New York • The stock market headed higher in early Friday trading following news that U.S. employers added workers at a good clip for the fourth month in a row. Hertz plunged after saying it would need to restate three years of its financial results because of accounting errors.
KEEPING SCORE: The Standard & Poor's 500 index gained five points, or 0.3 percent, to 1,945 in the first 45 minutes of trading. The index, which is a benchmark for most investment funds, reached another all-time high the day before. The Dow Jones industrial average rose 48 points, also 0.3 percent, to 16,886, and the Nasdaq composite climbed 14 points, or 0.4 percent, to 4,311.

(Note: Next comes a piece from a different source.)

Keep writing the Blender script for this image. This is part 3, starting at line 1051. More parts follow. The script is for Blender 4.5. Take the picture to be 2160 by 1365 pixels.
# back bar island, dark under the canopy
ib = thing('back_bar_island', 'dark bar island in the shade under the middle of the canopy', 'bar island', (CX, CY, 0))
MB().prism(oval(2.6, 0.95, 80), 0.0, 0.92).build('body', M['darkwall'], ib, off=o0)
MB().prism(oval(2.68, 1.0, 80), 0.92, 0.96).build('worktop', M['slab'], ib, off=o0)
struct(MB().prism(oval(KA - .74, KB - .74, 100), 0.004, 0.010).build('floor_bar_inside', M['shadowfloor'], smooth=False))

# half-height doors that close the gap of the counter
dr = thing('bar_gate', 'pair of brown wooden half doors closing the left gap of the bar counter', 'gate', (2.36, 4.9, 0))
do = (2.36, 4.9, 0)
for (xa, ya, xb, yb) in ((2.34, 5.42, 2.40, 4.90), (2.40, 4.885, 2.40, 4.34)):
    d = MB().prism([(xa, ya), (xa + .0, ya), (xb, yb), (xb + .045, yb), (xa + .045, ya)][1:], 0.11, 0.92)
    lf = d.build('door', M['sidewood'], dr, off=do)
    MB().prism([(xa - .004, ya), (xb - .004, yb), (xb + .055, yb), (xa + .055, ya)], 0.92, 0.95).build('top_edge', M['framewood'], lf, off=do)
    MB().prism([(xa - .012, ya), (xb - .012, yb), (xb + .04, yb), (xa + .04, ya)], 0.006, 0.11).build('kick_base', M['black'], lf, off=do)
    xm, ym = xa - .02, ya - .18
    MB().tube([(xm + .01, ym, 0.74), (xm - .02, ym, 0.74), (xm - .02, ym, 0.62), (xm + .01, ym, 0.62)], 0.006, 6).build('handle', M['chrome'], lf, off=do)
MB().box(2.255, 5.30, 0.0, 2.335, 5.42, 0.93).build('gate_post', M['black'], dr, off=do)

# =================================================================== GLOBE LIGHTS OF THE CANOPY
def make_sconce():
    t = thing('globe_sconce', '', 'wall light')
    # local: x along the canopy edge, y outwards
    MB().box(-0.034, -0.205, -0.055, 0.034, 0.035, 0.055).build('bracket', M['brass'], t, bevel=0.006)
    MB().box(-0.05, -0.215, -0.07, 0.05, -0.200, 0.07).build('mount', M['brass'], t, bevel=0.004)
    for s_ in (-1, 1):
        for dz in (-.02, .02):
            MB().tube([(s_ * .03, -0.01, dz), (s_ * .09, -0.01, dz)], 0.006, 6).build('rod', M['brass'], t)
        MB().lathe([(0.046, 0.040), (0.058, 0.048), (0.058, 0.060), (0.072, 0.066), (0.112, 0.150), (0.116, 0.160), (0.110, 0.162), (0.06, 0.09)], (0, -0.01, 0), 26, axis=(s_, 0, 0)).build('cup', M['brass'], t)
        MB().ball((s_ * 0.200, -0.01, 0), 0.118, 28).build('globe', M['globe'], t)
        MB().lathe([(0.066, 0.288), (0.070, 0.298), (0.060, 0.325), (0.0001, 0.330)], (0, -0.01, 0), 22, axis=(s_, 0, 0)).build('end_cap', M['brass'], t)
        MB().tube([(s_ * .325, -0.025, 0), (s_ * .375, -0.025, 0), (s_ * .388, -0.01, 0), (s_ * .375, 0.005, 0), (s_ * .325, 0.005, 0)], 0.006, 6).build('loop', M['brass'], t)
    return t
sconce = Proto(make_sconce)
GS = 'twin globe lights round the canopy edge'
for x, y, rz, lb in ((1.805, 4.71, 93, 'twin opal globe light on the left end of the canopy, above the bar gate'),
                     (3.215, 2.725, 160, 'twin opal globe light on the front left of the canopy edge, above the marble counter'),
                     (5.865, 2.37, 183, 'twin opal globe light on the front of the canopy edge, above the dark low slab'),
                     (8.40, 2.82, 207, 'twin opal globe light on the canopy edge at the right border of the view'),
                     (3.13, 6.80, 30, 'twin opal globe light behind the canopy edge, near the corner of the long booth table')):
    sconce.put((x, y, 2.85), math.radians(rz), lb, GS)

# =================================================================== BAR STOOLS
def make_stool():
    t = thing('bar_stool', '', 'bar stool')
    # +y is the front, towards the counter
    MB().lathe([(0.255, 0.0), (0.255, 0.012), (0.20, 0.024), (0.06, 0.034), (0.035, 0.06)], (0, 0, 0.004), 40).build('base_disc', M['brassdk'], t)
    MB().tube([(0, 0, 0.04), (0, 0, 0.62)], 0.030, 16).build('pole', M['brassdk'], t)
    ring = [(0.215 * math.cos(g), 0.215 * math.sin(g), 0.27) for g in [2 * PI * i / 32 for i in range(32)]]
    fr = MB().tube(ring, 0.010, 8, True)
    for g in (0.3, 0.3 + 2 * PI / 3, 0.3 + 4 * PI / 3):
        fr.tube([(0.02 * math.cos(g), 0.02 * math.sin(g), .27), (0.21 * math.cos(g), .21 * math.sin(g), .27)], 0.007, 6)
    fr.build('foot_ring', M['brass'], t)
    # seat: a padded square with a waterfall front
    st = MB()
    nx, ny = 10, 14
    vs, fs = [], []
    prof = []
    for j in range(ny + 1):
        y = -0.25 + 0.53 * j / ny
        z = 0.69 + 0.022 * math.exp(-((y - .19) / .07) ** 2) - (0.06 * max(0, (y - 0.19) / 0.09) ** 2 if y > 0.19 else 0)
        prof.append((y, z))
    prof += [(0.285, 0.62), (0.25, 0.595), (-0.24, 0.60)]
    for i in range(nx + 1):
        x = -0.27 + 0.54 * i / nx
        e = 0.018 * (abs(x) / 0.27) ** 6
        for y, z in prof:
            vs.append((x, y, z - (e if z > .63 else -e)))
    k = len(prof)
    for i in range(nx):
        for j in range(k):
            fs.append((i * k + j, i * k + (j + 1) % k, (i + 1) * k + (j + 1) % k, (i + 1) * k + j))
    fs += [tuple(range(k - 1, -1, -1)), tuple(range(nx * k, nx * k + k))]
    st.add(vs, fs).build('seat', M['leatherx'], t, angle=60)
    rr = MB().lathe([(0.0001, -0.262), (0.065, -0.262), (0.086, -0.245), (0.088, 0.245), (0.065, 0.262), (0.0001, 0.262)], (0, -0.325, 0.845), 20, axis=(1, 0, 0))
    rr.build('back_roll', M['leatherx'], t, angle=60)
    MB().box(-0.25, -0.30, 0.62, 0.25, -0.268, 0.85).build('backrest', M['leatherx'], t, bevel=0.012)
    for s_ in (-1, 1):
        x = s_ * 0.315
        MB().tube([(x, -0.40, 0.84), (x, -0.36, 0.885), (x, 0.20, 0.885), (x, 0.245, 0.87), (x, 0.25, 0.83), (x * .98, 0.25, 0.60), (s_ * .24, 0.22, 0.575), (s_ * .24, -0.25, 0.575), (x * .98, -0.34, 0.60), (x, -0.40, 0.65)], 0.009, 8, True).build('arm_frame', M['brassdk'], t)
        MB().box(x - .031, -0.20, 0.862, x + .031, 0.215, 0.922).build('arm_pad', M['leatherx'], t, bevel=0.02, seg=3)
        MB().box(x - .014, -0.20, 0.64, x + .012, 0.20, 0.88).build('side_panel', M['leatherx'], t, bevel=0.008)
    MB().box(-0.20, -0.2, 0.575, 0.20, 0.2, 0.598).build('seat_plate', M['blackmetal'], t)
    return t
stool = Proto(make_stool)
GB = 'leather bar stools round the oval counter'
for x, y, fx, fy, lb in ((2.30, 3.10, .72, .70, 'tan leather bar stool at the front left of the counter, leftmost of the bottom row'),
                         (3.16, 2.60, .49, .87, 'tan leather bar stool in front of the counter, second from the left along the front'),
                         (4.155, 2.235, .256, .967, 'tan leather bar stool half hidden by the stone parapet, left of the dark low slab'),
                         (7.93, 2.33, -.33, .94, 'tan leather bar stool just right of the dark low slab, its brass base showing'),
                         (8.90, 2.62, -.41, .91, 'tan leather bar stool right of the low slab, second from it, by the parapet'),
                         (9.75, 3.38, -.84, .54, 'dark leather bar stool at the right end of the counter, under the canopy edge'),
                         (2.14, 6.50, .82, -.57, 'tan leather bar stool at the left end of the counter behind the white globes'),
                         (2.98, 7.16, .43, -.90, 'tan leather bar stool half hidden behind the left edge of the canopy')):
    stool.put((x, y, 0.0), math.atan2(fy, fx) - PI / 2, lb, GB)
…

EMPLOYMENT PICTURE: The Labor Department said employers added 217,000 jobs to their payrolls in May. That's down from 282,000 in April but in the range of what economists had expected. The unemployment rate stayed put at 6.3 percent. Wall Street's forecasters had expected it to inch up a notch.
RENTAL REDO: Hertz slumped after the car-rental company said in a regulatory filing that it needs to correct its financial results for the past three years because of accounting errors. Hertz Global Holdings dropped $2.81, or 9 percent, to $27.61.
BIG DEBUT: Arista Networks soared in its first day of trading on the New York Stock Exchange. Arista raised $225 million from investors in its initial public offering late Thursday, selling more than five million shares at a price of $43 each. The company makes networking equipment for cloud computing and had reportedly delayed its IPO after tech stocks took a beating in April.
Arista's stock jumped $13.52, or 30 percent, to $56.55.
EUROPE: Major European markets climbed Friday. Germany's main stock index, the DAX, rose 0.5 percent, while France's CAC 40 gained 0.8 percent. Britain's FTSE 100 added 0.4 percent.
ASIA: By contrast, most Asian markets ended lower. Hong Kong's Hang Seng closed down 0.7 percent. In mainland China, the Shanghai Composite Index lost 0.5 percent. Japan's Nikkei 225 ended little changed.
BONDS AND COMMODITIES: In the market for U.S. government bonds, the yield on the 10-year Treasury slid to 2.56 percent from 2.59 percent late Thursday. Yields fall when bond prices rise. The price of oil rose 45 cents to $102.92 a barrel.